Jupiter is so big, it doesn't actually orbit the sun. Here's how.
Jupiter, our solar system’s fifth planet from the sun, the massive gas giant that protects Earth and the inner planets from potential catastrophic comet and asteroid strikes, is more unique than you’ve ever imagined.
The gas giant is so huge, that it doesn’t actually orbit around the sun. Jupiter is 2.5 times the mass of ALL other planets in our solar system combined.
This means that it’s so freakishly large, that the center of gravity between the gas giant and the sun does not reside within the sun, but a point in space, located just above our sun’s surface.

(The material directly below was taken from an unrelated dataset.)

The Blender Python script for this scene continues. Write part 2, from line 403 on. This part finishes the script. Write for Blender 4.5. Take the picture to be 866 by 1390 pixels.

And there’s a perfectly rational explanation for that. When a smaller object orbits a bigger one, the smaller body does not travel around the larger one in a circle. Instead, both these objects orbit a ‘shared’ center of Gravity; which means they meet somewhere in a perfect center.
But Jupiter is special.
Due to the fact that the gas giant is so hefty, its center of mass with the Sun lies exactly 1.07 solar radii from the center of the sun– 7% of a sun radius over the surface of the sun.
And this (not to scale) GIF from NASA explains the effect:
The gas giant is so large (estimated at approximately 143,000 kilometers wide) that it could devour all of the known planets in our solar system.
In fact, around 1,300 Earth’s can fit inside the gas giant.
Our planet’s center of gravity resides so near to the center of the sun that this effect is negligible. The larger object (the Sun) doesn’t seem to move, while the smaller object (Earth) orbits around it.
In fact, the same can be said about all other planets in our solar system, like Mercury, Venus, and even Saturn; their centers of mass with the sun are located deep inside the sun itself.